> My vote would be to collapse things into short names e.g. eig(),
> solve() as much as it is possible to distinguish the different forms
> based on the types of the input arguments.
My vote would be weakly the same. Sure, you want people to think through the problem to use the right algorithm... but isn't that usually implicit in the structure of the input matrices? The first-order problem with matlab I have seen is that people don't use the right type of matrix.

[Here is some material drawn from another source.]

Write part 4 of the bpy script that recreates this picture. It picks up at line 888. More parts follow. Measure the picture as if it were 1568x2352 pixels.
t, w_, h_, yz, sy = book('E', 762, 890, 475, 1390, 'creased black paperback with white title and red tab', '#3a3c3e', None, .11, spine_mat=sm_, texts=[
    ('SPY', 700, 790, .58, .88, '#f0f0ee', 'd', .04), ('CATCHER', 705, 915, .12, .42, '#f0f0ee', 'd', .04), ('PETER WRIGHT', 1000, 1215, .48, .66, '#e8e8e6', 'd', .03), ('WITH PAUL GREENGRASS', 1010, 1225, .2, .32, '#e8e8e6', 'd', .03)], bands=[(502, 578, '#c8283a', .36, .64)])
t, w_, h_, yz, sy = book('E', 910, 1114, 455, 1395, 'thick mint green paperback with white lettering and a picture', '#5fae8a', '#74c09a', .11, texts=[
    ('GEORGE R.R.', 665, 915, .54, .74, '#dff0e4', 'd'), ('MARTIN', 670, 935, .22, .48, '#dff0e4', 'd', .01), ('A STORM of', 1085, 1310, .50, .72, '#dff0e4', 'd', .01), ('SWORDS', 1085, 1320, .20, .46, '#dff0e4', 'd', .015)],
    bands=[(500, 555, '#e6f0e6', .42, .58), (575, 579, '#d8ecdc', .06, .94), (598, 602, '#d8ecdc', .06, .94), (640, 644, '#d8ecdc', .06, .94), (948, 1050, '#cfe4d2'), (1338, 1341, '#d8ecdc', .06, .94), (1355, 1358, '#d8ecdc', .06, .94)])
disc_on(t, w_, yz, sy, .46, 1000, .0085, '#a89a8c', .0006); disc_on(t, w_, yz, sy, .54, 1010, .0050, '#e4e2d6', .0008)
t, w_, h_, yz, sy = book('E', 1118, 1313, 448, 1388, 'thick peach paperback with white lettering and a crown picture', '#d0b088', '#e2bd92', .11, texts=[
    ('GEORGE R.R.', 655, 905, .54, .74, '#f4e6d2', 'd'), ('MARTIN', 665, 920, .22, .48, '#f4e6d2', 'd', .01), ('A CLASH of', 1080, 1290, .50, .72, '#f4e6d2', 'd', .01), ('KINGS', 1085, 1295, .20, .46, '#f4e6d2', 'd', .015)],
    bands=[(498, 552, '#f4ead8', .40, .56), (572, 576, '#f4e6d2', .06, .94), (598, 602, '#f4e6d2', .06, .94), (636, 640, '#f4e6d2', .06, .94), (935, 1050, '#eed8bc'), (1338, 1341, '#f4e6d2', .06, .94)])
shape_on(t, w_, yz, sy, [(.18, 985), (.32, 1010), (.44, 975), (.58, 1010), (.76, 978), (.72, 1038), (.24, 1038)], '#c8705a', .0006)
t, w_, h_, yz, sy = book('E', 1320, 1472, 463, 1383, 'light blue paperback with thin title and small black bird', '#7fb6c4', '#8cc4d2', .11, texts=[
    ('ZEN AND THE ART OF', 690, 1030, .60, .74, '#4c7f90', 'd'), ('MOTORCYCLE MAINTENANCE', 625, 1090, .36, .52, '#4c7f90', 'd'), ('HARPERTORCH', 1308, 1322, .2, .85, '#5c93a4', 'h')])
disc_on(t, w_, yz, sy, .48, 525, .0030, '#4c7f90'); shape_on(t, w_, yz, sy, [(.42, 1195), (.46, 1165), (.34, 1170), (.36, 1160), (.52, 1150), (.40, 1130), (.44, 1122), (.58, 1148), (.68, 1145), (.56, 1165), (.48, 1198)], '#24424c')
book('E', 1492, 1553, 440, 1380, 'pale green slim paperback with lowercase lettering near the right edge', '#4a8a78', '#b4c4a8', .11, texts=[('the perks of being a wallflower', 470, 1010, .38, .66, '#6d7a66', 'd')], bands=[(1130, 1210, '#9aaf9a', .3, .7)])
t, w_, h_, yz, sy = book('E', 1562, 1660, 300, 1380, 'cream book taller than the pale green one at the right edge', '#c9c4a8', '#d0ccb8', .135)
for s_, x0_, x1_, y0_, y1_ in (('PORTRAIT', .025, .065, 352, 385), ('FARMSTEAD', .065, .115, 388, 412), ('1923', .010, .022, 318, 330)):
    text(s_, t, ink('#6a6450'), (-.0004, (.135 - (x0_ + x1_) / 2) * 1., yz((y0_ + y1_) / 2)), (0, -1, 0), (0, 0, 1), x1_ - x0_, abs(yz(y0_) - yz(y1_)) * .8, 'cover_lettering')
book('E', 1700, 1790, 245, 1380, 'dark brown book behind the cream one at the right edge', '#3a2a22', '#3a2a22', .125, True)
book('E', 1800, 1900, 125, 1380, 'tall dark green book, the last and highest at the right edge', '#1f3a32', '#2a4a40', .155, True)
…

Speaking of which... The bindings for ?tritri don't seem to work as one would expect for triangular matrices. The following code works:
ublas::matrix<double, ublas::column_major> (A2,2);
A(0,0) = 1.0;
A(1,0) = 1.0; A(1, 1) = 2.0;
A(0, 1) = 0.0; //Shouldn't need, but good to set
lapack::trtri('L', 'N', A);
But the following won't compile, which has the triangular matrix one would expect to work:
ublas::triangular_matrix<double, ublas::lower, ublas::column_major> A(2,2);
A(0,0) = 1.0;
A(1,0) = 1.0; A(1, 1) = 2.0;
lapack::trtri('L', 'N', A);
The new bindings seem to compile and my basic test cases worked. I still don't really know what is going on with the workspace stuff, but should the following code (which compiles) work? (it pops out a different number than matlab, but I could be misinterpreting the results):
ublas::matrix<double, ublas::column_major> A(2,2);
//First need to call getrf()
std::vector<int> ipiv (2); // pivot vector
lapack::getrf(A, ipiv);
//Then can get the inverse
lapack::getri(A, ipiv, lapack::optimal_workspace() );
... optimal_workspace() is compiling now, but is it working?